I just rejected a student's independent study paper. The "out" I offered him was to meet with me over the summer to discuss how it should be modified, and then to resubmit by the deadline for the resolution of incompletes in the fall.

In the future, I think I am going to have to insist on specific conditions for independent studies. Because the subject matter varies from project to project, as does the process, I am thinking in terms of general guidelines. The basic problem is a lack of willingness on the part of the student to get ideas on paper until time has run out, after which I am presented with an ill-formed torso of a paper.

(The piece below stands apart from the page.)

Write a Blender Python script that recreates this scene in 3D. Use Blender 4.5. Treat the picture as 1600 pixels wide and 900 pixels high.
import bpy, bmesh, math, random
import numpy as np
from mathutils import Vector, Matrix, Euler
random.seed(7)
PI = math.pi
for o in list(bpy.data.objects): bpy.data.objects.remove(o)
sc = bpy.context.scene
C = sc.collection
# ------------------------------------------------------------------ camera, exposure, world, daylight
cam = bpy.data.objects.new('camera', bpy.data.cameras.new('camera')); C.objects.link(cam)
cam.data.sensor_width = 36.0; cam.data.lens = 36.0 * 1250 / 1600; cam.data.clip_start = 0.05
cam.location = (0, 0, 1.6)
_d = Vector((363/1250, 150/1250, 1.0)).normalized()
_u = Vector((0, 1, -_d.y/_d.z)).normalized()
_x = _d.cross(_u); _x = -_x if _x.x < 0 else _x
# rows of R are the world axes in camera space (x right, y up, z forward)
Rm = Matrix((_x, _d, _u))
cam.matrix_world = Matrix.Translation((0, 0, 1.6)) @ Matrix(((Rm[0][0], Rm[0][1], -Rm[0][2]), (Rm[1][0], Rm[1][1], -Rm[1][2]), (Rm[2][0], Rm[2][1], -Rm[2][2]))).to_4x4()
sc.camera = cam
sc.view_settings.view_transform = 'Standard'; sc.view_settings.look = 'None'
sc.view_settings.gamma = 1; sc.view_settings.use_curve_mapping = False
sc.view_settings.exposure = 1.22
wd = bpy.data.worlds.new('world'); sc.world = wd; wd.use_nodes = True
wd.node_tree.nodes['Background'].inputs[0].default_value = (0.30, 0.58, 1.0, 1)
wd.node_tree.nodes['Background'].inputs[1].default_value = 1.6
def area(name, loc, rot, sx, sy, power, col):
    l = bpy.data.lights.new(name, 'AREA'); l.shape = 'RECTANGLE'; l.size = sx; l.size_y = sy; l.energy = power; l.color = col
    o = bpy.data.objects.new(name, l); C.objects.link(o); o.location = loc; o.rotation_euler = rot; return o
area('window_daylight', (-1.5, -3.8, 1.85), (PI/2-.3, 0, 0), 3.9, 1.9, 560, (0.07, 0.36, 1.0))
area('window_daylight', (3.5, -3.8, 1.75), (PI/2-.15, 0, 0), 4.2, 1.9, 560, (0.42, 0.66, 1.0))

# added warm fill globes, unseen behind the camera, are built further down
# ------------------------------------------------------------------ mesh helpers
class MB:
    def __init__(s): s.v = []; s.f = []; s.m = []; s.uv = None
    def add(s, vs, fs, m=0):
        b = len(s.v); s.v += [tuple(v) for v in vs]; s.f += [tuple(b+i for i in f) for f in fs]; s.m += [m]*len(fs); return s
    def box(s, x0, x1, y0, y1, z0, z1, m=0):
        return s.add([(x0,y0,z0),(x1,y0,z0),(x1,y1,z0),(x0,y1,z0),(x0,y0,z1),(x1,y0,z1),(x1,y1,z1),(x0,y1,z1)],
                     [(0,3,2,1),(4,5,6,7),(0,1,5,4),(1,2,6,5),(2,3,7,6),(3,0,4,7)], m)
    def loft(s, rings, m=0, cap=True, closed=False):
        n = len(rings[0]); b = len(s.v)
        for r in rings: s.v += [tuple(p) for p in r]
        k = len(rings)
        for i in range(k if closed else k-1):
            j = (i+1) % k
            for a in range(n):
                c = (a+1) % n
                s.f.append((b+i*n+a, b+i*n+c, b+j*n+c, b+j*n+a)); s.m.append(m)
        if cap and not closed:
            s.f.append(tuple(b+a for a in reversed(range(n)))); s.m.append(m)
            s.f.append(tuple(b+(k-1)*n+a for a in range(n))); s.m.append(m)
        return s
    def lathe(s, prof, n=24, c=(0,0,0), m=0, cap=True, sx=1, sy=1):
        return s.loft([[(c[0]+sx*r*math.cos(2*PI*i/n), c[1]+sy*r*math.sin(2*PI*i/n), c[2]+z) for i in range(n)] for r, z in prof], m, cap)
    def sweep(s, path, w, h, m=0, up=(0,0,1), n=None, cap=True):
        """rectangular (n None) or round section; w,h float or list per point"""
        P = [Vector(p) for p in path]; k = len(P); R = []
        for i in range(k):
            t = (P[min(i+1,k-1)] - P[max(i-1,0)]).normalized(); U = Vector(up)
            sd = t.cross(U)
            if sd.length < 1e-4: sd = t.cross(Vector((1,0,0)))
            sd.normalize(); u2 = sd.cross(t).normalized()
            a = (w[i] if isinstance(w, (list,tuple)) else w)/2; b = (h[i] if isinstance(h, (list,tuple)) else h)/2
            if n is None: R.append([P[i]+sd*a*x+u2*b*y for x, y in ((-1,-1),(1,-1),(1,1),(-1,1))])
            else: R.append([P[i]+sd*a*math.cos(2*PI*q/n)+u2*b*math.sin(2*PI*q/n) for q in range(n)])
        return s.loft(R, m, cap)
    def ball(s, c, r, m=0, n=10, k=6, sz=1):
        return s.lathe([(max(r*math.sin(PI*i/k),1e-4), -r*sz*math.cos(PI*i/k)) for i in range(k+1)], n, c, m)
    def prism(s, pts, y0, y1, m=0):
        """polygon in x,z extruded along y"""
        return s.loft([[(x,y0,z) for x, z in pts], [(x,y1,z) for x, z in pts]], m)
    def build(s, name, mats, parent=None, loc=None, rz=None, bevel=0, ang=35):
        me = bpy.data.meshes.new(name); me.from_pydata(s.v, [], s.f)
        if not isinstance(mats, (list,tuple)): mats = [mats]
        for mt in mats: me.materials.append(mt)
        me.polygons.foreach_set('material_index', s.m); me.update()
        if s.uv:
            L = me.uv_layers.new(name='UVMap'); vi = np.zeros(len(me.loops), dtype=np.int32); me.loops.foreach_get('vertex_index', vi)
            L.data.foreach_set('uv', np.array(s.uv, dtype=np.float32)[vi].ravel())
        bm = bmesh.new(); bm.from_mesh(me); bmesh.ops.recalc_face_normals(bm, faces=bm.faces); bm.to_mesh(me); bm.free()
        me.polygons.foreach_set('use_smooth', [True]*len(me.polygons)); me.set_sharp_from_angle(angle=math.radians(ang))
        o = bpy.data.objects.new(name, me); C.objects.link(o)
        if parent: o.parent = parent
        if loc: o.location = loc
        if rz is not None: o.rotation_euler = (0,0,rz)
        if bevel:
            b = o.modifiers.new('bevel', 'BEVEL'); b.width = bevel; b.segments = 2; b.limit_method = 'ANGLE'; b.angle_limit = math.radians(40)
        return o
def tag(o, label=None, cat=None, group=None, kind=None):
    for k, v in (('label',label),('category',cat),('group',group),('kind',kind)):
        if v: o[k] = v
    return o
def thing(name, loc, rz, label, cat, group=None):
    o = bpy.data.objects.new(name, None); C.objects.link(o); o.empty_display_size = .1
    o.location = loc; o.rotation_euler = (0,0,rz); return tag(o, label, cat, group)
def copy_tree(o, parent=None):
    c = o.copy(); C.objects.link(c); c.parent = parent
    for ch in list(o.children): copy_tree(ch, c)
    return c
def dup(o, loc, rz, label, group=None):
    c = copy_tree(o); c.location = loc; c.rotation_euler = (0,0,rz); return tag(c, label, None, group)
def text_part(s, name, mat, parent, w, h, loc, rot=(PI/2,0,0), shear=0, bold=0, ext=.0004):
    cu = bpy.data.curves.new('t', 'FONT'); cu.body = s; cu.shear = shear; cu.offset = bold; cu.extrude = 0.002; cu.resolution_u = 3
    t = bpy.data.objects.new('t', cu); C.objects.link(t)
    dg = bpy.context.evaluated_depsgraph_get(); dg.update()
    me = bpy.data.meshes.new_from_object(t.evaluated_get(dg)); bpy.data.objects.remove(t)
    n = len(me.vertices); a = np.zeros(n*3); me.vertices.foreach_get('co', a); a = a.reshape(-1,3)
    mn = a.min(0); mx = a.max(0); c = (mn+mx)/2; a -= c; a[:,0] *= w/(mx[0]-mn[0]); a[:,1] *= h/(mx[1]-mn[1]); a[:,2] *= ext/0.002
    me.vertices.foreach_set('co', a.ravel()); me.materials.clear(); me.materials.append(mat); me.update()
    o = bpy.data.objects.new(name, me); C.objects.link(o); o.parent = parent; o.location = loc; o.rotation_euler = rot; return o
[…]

The way I am thinking about it is as follows:

1. 10-15 pages of drafted, revised, and carefully edited writing for each credit assigned to the course (which varies from 1-3).
2. A written outline and bibliography for the project, to be presented at the first meeting (subject, of course, to later revision).
3. A writing sample of substantial length (such as a term paper from a previous course) to be presented at the first meeting and/or a writing sample pertaining to the topic of the independent study that demonstrates a provisional concept for the project (separate from the outline and bibliography).

I will plan to refrain from issuing a permission number for enrollment in the independent study until the abovementioned conditions have been met. If the student is unable to meet my conditions, no permission number will be issued and the independent study will not take place. It is much easier to refuse a student enrollment in an independent study course than it is to deal with an awkward situation after the student has already enrolled.

For my part, whenever I make a suggestion or require an element to the project (such as proper citation of sources, reference to particular books or articles, etc.), I will document my suggestions and/or requirements in an email to the student and keep a hard copy of the email on file. At the following meeting with the student, I will write a short report in which I document the student's response to the suggestions and/or requirements.

If satisfactory process is not being made during the semester, it will probably be necessary to be in contact with the student's principal adviser.

I have so far avoided the formality of producing a syllabus for each independent study course, but if I can commit myself to a general outline such as this, I can at least have a template from which to work.